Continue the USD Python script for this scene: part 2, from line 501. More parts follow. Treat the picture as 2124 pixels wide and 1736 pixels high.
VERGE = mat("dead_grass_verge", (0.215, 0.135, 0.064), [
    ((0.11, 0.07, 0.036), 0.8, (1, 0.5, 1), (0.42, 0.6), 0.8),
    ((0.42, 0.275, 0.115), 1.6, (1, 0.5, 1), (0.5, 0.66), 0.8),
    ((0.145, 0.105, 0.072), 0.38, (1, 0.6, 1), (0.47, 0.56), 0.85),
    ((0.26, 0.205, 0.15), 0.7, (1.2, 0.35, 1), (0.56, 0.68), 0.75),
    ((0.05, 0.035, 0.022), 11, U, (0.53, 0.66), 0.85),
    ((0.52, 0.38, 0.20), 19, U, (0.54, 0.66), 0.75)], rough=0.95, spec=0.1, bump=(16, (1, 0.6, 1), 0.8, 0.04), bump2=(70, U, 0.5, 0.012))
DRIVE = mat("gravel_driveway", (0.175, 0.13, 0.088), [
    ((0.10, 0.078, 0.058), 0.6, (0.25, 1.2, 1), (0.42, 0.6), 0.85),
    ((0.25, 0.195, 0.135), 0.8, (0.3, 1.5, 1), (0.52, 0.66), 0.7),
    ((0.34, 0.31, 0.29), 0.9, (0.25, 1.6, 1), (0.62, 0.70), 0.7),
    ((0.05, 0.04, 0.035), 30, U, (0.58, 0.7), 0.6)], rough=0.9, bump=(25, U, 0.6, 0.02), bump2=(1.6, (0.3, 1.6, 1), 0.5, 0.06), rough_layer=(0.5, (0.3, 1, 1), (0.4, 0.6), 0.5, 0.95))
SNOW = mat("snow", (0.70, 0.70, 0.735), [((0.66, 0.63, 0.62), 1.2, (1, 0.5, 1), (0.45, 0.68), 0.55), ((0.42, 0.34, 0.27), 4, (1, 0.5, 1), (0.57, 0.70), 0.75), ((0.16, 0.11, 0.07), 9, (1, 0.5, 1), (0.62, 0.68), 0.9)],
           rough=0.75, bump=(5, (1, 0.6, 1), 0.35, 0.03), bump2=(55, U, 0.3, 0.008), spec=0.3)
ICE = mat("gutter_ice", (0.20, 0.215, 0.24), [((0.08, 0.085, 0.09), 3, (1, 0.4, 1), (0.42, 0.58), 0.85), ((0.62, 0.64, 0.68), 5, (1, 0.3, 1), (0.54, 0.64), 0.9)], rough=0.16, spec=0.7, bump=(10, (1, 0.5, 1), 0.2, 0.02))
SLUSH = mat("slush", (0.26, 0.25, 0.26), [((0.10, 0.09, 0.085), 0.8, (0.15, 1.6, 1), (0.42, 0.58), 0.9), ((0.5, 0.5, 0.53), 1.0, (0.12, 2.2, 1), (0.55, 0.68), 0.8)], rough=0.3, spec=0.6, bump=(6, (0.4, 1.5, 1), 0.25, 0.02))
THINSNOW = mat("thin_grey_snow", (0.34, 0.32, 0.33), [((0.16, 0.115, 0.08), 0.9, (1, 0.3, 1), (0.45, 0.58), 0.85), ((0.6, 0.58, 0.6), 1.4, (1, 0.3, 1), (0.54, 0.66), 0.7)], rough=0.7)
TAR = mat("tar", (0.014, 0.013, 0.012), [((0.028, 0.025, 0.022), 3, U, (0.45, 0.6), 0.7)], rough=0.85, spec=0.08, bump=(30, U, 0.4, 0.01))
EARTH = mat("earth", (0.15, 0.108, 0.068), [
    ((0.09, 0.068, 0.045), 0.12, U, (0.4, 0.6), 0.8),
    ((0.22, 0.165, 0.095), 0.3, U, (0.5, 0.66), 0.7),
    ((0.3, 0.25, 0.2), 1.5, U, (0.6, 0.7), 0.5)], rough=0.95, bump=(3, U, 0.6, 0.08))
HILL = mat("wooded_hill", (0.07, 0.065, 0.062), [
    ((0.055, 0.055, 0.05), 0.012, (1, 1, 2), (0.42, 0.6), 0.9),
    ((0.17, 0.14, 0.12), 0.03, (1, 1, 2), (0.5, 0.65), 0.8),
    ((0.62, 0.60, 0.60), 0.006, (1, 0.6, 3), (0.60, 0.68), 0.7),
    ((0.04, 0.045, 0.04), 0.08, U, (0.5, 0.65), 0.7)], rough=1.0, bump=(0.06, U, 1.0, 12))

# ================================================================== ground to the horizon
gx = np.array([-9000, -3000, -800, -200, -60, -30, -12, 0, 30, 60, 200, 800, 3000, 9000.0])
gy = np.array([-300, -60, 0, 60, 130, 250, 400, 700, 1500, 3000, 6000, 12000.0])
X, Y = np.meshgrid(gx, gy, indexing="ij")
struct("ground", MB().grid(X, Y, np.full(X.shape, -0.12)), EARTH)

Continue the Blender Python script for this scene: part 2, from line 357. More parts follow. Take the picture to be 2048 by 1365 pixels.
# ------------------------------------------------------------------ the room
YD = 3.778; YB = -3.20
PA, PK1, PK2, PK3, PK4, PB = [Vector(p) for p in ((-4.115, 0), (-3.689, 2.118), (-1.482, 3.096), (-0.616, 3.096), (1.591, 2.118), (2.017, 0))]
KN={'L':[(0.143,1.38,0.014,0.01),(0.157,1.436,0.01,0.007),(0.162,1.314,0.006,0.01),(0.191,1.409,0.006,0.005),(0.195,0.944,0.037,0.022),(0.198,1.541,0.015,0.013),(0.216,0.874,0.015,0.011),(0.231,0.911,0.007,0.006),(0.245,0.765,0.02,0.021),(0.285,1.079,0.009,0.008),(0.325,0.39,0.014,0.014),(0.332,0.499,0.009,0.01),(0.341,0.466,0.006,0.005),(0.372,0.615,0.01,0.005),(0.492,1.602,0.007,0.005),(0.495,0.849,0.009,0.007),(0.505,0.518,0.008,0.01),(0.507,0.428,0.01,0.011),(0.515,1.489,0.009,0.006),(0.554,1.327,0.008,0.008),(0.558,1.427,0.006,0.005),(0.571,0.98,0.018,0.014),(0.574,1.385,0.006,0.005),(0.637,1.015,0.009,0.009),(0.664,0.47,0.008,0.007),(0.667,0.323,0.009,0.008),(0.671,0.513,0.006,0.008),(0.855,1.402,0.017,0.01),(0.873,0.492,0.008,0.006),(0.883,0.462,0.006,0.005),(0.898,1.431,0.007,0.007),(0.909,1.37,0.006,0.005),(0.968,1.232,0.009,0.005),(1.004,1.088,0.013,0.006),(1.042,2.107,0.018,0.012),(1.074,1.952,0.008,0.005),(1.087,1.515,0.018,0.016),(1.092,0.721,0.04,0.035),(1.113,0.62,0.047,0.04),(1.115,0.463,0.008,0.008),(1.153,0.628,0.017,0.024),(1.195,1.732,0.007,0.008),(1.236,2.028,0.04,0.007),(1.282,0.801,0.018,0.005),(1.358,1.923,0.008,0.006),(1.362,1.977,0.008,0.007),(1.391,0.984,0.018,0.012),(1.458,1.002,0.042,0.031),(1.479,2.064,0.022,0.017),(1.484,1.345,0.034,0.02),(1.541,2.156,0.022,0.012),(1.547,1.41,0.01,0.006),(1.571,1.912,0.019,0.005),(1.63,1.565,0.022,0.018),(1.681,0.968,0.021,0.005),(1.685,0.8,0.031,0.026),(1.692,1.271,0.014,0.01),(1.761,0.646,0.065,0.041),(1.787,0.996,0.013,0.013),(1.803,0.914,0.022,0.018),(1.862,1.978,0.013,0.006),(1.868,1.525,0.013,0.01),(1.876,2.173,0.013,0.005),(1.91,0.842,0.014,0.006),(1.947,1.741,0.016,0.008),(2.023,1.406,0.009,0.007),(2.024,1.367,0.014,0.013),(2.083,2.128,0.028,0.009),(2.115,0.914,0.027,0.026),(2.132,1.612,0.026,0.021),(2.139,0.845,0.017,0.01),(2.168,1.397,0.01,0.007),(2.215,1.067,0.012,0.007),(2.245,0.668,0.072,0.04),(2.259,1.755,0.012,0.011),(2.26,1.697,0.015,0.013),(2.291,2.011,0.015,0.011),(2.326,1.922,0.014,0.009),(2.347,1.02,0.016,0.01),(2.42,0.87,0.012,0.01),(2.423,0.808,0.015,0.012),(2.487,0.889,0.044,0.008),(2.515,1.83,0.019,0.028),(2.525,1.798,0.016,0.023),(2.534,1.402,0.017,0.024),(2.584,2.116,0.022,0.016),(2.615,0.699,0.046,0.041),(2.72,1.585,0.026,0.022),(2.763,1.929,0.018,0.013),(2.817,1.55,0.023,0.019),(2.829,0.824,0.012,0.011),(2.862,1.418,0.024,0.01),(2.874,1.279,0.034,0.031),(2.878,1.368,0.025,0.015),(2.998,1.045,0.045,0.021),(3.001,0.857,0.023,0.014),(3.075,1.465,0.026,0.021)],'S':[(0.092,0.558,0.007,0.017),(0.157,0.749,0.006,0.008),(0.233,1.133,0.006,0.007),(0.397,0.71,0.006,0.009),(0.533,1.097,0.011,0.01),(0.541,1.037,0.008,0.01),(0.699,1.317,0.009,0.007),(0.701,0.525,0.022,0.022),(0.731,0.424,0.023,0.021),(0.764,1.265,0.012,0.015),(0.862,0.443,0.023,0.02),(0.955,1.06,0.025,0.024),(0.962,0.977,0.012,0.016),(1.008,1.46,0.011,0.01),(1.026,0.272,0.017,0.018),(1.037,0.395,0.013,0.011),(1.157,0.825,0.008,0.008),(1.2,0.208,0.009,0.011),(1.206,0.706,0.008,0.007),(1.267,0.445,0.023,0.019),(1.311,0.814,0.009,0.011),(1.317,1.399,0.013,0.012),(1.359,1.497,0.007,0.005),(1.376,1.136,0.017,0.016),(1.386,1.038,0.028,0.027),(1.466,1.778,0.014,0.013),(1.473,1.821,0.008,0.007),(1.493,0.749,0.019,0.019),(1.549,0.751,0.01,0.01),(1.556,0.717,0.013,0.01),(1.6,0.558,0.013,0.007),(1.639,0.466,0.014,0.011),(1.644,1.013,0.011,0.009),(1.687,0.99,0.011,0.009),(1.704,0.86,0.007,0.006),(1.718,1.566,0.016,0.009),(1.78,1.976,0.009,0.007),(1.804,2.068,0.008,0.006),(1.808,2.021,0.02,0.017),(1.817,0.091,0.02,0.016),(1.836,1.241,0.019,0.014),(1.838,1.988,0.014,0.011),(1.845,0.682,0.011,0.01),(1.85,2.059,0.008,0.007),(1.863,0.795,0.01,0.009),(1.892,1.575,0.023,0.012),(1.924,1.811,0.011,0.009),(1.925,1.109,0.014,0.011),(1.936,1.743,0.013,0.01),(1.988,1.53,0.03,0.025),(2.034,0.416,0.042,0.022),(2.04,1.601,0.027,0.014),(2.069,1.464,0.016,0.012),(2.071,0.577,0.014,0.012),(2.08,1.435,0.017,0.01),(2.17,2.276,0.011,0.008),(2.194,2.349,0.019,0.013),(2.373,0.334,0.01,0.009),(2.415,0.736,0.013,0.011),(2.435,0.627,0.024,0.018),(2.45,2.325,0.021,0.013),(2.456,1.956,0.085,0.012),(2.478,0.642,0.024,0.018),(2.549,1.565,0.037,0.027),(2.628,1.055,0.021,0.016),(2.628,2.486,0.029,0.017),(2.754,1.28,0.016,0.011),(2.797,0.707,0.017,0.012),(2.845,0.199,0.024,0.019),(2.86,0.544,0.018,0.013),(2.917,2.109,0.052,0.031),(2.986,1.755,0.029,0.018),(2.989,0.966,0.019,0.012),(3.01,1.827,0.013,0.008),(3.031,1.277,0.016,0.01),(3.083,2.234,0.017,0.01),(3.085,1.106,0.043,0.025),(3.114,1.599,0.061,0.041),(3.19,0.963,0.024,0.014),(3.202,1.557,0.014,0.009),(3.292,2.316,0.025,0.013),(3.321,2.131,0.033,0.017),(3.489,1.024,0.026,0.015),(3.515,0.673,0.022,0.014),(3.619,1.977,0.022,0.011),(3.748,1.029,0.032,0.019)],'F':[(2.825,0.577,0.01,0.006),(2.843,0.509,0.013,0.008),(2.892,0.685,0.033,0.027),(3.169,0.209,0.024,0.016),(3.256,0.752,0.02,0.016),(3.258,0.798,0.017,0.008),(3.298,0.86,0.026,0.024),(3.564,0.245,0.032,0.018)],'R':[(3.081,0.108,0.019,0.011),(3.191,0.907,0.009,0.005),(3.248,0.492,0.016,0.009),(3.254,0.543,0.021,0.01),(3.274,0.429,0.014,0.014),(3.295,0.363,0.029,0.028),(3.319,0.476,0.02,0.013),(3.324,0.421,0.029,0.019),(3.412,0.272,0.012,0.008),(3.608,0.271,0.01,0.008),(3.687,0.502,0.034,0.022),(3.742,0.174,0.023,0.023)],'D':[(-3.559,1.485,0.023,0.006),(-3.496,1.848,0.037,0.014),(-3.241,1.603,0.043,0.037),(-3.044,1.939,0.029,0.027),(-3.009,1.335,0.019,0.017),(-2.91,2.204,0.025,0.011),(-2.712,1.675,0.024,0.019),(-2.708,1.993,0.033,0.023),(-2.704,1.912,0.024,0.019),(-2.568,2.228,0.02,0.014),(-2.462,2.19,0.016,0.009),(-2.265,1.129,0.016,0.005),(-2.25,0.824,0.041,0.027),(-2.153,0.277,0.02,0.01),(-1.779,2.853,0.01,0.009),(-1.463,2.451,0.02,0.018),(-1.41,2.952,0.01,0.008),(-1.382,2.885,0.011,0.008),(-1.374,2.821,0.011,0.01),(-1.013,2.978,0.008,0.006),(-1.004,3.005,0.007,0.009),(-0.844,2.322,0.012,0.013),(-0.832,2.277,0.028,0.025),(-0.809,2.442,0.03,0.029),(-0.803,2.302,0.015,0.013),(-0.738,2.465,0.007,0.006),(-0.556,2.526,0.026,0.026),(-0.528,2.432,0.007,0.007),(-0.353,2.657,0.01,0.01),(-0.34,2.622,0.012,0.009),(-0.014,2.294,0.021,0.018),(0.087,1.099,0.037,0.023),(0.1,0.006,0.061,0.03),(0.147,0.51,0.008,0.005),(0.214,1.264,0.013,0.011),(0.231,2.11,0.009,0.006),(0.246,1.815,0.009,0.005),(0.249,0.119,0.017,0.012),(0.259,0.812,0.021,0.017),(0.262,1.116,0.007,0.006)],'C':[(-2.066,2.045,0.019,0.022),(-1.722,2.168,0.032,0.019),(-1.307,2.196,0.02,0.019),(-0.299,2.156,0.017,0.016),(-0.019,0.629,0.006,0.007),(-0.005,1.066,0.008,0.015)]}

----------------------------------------

■ **Aim of the exercise**:
Check each line of the records for the word "script" and extract those that contain it.

■ **Result of this task**:
Continue the USD Python script for this scene: part 2, from line 501. More parts follow. Treat the picture as 2124 pixels wide and 1736 pixels high.
Continue the Blender Python script for this scene: part 2, from line 357. More parts follow. Take the picture to be 2048 by 1365 pixels.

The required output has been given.